Task requirements
Return the listing below verbatim. Pictures do not belong in the copy.
========================================
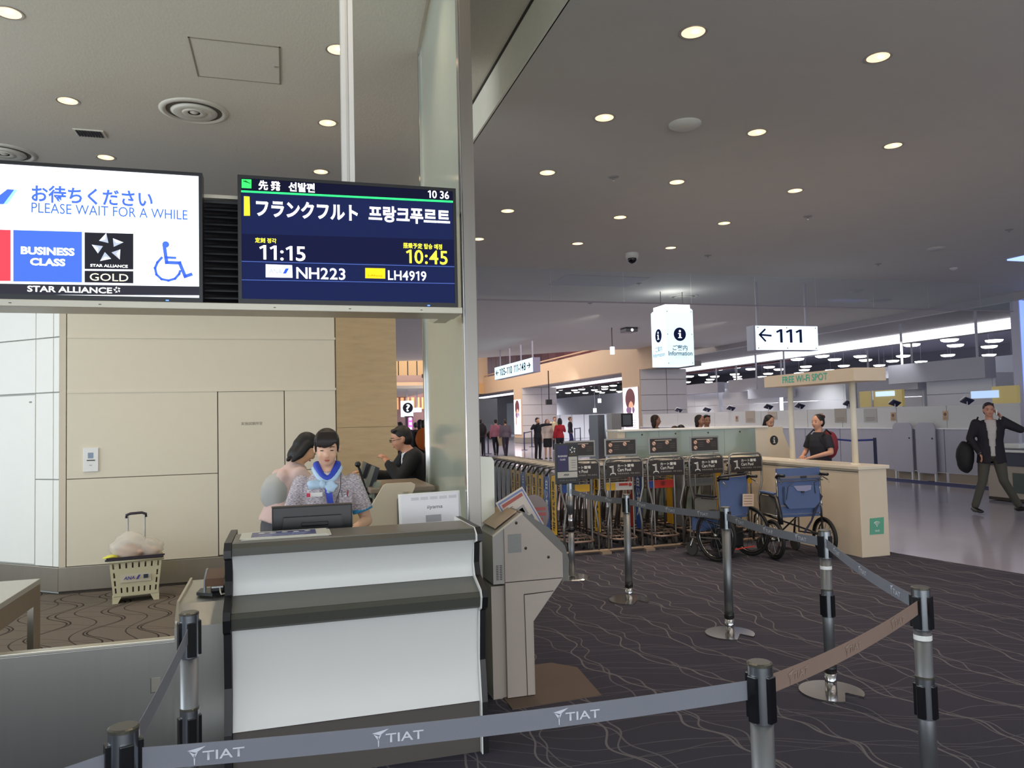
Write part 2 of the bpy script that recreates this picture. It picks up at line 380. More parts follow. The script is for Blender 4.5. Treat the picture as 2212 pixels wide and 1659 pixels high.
# ceiling fittings
m_diff = M('white_diffuser', 'dcd8ca', .5)
def diffuser(name, label, loc, r, mat=m_diff):
    t = thing(name, label, 'air vent', loc)
    obj('outer_ring', MB().lathe([(r*.80, 0), (r*.86, -r*.06), (r, -.004), (r*1.0, 0)], 32), mat, t, True)
    for k, q in (('middle_ring', .58), ('inner_ring', .32)):
        obj(k, MB().lathe([(r*q*.55, -.02), (r*q, -r*.10), (r*q*1.16, -r*.03), (r*q*.9, -.002)], 32), mat, t, True)
    obj('core', MB().ell((0, 0, -.01), (r*.13, r*.13, .02), 12), mat, t, True)
    obj('dark_slot', MB().lathe([(r*.8, -.003), (0, -.002)], 32), M('vent_shadow', '6d675c', .8), t)
    return t
diffuser('ceiling_diffuser', 'large round white air diffuser on the gate room ceiling beside the access hatch', (-.93, 8.89, HL), .36)
diffuser('ceiling_diffuser', 'round white air diffuser at the left edge of the ceiling above the white screen', (-3.33, 10.77, HL), .36)
diffuser('ceiling_diffuser', 'round air diffuser on the ceiling above the lit information sign', (9.87, 17.49, HC), .38)
t = thing('access_hatch', 'rectangular access hatch with thin frame in the gate room ceiling', 'hatch', (-.4, 7.57, HL))
for a in ((-.4, .39, -.4, -.392), (-.4, .39, .392, .4), (-.4, -.386, -.4, .4), (.376, .39, -.4, .4)):
    obj('frame_bar', MB().box(a[0], a[1], a[2], a[3], -.006, 0), M('hatch_frame', '8a8372', .5), t)
obj('door_leaf', MB().box(-.385, .375, -.39, .39, -.003, 0), m_ceilL, t)
obj('latch', MB().box(.33, .37, .0, .012, -.01, -.003), m_steelh, t)
t = thing('exhaust_grille', 'small rectangular grille with dark slots in the ceiling above the white screen', 'air vent', (-2.16, 9.82, HL))
obj('frame', MB().box(-.16, .16, -.11, .11, -.012, 0, .003), m_diff, t)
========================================
Result below
Write part 2 of the bpy script that recreates this picture. It picks up at line 380. More parts follow. The script is for Blender 4.5. Treat the picture as 2212 pixels wide and 1659 pixels high.
# ceiling fittings
m_diff = M('white_diffuser', 'dcd8ca', .5)
def diffuser(name, label, loc, r, mat=m_diff):
    t = thing(name, label, 'air vent', loc)
    obj('outer_ring', MB().lathe([(r*.80, 0), (r*.86, -r*.06), (r, -.004), (r*1.0, 0)], 32), mat, t, True)
    for k, q in (('middle_ring', .58), ('inner_ring', .32)):
        obj(k, MB().lathe([(r*q*.55, -.02), (r*q, -r*.10), (r*q*1.16, -r*.03), (r*q*.9, -.002)], 32), mat, t, True)
    obj('core', MB().ell((0, 0, -.01), (r*.13, r*.13, .02), 12), mat, t, True)
    obj('dark_slot', MB().lathe([(r*.8, -.003), (0, -.002)], 32), M('vent_shadow', '6d675c', .8), t)
    return t
diffuser('ceiling_diffuser', 'large round white air diffuser on the gate room ceiling beside the access hatch', (-.93, 8.89, HL), .36)
diffuser('ceiling_diffuser', 'round white air diffuser at the left edge of the ceiling above the white screen', (-3.33, 10.77, HL), .36)
diffuser('ceiling_diffuser', 'round air diffuser on the ceiling above the lit information sign', (9.87, 17.49, HC), .38)
t = thing('access_hatch', 'rectangular access hatch with thin frame in the gate room ceiling', 'hatch', (-.4, 7.57, HL))
for a in ((-.4, .39, -.4, -.392), (-.4, .39, .392, .4), (-.4, -.386, -.4, .4), (.376, .39, -.4, .4)):
    obj('frame_bar', MB().box(a[0], a[1], a[2], a[3], -.006, 0), M('hatch_frame', '8a8372', .5), t)
obj('door_leaf', MB().box(-.385, .375, -.39, .39, -.003, 0), m_ceilL, t)
obj('latch', MB().box(.33, .37, .0, .012, -.01, -.003), m_steelh, t)
t = thing('exhaust_grille', 'small rectangular grille with dark slots in the ceiling above the white screen', 'air vent', (-2.16, 9.82, HL))
obj('frame', MB().box(-.16, .16, -.11, .11, -.012, 0, .003), m_diff, t)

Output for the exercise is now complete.